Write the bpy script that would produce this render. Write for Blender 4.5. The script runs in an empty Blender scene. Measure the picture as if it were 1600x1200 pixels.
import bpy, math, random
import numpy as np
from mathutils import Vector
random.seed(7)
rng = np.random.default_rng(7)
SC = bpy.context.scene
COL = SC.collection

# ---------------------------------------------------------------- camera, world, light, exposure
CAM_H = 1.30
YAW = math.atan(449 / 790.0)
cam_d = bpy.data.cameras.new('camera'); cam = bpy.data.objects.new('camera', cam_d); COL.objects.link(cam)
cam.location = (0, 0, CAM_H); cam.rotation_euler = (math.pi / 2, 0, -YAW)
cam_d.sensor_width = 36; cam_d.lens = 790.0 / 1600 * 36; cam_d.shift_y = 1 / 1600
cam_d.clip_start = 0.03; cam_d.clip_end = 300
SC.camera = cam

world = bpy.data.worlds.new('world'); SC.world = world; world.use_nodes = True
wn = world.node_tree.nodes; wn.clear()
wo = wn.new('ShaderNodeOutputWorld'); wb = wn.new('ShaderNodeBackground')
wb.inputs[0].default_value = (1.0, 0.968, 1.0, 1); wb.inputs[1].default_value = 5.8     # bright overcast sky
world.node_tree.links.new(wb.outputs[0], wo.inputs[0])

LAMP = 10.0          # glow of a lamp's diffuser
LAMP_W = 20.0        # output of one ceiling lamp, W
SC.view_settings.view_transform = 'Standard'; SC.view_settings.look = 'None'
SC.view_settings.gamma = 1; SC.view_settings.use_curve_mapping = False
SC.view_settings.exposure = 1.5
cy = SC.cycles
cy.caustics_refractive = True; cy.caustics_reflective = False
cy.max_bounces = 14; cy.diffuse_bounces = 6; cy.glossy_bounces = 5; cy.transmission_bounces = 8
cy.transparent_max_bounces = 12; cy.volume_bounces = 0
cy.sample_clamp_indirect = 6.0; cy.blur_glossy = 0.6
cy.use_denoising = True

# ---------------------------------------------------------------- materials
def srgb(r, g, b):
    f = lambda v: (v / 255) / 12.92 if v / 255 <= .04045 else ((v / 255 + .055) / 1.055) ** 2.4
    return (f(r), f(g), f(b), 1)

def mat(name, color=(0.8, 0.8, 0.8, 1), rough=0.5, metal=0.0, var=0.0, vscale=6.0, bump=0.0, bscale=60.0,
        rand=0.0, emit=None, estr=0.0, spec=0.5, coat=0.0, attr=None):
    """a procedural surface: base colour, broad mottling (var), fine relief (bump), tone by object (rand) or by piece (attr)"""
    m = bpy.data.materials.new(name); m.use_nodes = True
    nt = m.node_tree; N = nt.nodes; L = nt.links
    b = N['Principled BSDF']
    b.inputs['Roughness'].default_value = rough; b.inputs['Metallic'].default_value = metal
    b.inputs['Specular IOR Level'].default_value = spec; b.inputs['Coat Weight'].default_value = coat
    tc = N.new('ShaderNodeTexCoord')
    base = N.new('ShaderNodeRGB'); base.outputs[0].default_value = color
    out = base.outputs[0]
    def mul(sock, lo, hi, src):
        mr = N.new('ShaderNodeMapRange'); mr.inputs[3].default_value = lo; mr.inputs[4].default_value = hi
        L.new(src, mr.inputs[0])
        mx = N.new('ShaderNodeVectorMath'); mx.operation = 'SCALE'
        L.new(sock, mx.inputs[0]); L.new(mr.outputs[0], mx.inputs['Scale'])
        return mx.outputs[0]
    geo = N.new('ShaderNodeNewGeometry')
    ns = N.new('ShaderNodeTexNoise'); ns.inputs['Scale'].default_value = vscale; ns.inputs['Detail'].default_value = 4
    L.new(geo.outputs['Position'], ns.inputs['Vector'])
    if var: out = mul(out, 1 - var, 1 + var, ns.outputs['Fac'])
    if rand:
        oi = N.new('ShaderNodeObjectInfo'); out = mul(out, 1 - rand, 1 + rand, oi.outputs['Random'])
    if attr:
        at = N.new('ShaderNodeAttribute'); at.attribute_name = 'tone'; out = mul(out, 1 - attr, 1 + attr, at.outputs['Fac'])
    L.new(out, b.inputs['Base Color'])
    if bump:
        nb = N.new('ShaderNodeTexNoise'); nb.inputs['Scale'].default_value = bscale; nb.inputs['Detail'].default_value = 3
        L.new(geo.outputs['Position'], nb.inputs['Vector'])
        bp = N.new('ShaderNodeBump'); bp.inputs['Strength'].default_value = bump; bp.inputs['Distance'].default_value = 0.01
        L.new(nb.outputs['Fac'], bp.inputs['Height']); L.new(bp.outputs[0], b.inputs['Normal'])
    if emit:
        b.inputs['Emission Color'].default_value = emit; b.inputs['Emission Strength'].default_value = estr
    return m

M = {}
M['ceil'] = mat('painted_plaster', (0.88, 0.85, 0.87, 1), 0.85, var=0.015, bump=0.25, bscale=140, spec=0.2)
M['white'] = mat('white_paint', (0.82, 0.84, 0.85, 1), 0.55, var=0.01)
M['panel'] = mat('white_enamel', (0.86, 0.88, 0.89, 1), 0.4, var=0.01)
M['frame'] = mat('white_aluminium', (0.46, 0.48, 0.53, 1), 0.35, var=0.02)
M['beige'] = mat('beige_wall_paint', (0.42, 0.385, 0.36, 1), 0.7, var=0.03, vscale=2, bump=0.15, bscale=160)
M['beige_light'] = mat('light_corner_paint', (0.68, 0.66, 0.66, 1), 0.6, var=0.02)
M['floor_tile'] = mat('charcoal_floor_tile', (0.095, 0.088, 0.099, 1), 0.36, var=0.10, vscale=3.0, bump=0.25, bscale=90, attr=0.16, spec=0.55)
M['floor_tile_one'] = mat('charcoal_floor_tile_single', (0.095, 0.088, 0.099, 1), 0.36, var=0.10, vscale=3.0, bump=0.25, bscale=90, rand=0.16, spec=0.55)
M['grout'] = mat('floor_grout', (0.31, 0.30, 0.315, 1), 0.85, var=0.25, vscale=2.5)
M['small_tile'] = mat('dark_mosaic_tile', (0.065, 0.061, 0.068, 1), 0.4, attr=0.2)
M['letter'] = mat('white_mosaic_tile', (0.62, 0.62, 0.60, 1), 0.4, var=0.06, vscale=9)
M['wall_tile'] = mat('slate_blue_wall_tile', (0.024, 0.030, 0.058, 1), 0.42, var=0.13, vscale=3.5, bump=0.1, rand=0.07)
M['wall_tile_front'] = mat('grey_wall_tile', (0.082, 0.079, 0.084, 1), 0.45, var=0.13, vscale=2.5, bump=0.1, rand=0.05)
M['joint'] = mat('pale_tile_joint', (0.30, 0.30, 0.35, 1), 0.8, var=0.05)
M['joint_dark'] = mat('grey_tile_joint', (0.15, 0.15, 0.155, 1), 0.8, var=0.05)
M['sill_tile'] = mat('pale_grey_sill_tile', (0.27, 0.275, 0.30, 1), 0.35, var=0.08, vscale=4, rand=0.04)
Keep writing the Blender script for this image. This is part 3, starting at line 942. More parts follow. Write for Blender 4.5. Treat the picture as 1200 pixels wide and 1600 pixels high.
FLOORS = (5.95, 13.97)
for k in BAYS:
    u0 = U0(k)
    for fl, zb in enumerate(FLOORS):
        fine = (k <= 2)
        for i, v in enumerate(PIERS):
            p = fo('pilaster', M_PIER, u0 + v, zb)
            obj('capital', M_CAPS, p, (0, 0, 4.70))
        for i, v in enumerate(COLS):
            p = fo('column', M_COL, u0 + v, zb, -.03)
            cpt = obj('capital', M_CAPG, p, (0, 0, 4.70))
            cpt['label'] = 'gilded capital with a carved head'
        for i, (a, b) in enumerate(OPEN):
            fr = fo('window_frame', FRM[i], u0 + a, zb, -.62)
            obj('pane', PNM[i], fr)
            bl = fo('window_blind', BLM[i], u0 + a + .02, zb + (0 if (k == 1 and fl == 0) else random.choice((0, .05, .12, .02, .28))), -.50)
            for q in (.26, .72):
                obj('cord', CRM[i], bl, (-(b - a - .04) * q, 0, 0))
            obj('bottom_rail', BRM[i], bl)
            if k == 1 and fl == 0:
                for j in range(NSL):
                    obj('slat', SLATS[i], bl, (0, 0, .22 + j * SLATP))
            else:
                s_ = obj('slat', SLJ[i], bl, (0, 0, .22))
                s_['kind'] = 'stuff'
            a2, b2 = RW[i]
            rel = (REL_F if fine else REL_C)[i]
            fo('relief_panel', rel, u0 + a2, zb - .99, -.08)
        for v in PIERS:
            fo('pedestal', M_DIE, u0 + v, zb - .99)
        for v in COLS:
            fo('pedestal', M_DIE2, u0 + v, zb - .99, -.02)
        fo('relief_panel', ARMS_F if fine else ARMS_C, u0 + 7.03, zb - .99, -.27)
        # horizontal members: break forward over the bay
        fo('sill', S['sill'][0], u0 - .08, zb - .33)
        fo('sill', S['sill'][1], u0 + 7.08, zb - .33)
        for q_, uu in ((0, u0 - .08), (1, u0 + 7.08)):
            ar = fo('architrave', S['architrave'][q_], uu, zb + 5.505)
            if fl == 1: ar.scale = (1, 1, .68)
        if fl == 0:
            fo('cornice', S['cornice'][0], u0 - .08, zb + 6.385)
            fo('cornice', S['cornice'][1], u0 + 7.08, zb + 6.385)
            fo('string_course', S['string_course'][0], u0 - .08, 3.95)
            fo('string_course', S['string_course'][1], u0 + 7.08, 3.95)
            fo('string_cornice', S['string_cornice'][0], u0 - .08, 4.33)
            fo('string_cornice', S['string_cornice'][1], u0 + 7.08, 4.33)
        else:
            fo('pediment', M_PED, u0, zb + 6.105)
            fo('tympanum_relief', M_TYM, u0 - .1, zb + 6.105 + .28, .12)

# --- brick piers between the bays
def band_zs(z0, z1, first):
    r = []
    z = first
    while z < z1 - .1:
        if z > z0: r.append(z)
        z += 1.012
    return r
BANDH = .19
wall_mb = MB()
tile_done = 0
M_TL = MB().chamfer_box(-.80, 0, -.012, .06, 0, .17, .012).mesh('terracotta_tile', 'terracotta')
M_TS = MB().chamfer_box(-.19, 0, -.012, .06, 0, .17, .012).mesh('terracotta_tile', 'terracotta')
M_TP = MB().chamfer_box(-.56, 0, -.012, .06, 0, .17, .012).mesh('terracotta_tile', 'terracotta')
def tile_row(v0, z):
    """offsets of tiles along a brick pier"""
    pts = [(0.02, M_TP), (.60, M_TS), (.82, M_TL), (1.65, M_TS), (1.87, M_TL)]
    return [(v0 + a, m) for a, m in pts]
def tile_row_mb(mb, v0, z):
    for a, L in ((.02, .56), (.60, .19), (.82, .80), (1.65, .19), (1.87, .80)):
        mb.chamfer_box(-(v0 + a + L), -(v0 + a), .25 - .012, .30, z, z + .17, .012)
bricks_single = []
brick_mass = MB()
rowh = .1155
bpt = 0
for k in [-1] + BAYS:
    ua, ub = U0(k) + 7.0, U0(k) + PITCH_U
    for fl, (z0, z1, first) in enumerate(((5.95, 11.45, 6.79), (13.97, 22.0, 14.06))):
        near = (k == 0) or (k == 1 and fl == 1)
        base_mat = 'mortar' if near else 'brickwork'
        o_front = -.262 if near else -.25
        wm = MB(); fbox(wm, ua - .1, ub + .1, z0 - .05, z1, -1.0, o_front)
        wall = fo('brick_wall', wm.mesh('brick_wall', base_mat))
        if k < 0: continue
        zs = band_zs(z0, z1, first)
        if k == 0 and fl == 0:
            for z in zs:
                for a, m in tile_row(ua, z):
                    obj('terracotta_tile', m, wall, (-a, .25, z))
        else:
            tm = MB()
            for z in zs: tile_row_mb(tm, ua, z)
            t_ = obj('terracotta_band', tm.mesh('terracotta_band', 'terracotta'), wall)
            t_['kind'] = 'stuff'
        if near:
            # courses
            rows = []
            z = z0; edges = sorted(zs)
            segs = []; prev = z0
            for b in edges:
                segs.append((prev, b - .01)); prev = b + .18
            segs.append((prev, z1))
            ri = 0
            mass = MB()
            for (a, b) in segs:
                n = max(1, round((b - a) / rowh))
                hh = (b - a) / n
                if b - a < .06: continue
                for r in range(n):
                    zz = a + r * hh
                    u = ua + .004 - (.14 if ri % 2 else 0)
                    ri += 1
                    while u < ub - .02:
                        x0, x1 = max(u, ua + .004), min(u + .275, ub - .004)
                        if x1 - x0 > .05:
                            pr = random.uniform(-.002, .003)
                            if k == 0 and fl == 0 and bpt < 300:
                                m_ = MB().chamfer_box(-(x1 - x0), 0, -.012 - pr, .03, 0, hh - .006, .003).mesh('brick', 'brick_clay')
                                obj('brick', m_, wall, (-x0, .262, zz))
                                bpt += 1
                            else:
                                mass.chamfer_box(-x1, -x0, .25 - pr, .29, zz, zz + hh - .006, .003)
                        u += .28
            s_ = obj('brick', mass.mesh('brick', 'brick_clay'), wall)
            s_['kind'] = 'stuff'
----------
▸ Set task
Exactly those lines that run from the line with "fr = fo('window_frame', FRM[i], u0" through the line with "fo('tympanum_relief', M_TYM, u0" are to be reproduced; both end lines belong to the range.

▸ Exercise output
            fr = fo('window_frame', FRM[i], u0 + a, zb, -.62)
            obj('pane', PNM[i], fr)
            bl = fo('window_blind', BLM[i], u0 + a + .02, zb + (0 if (k == 1 and fl == 0) else random.choice((0, .05, .12, .02, .28))), -.50)
            for q in (.26, .72):
                obj('cord', CRM[i], bl, (-(b - a - .04) * q, 0, 0))
            obj('bottom_rail', BRM[i], bl)
            if k == 1 and fl == 0:
                for j in range(NSL):
                    obj('slat', SLATS[i], bl, (0, 0, .22 + j * SLATP))
            else:
                s_ = obj('slat', SLJ[i], bl, (0, 0, .22))
                s_['kind'] = 'stuff'
            a2, b2 = RW[i]
            rel = (REL_F if fine else REL_C)[i]
            fo('relief_panel', rel, u0 + a2, zb - .99, -.08)
        for v in PIERS:
            fo('pedestal', M_DIE, u0 + v, zb - .99)
        for v in COLS:
            fo('pedestal', M_DIE2, u0 + v, zb - .99, -.02)
        fo('relief_panel', ARMS_F if fine else ARMS_C, u0 + 7.03, zb - .99, -.27)
        # horizontal members: break forward over the bay
        fo('sill', S['sill'][0], u0 - .08, zb - .33)
        fo('sill', S['sill'][1], u0 + 7.08, zb - .33)
        for q_, uu in ((0, u0 - .08), (1, u0 + 7.08)):
            ar = fo('architrave', S['architrave'][q_], uu, zb + 5.505)
            if fl == 1: ar.scale = (1, 1, .68)
        if fl == 0:
            fo('cornice', S['cornice'][0], u0 - .08, zb + 6.385)
            fo('cornice', S['cornice'][1], u0 + 7.08, zb + 6.385)
            fo('string_course', S['string_course'][0], u0 - .08, 3.95)
            fo('string_course', S['string_course'][1], u0 + 7.08, 3.95)
            fo('string_cornice', S['string_cornice'][0], u0 - .08, 4.33)
            fo('string_cornice', S['string_cornice'][1], u0 + 7.08, 4.33)
        else:
            fo('pediment', M_PED, u0, zb + 6.105)
            fo('tympanum_relief', M_TYM, u0 - .1, zb + 6.105 + .28, .12)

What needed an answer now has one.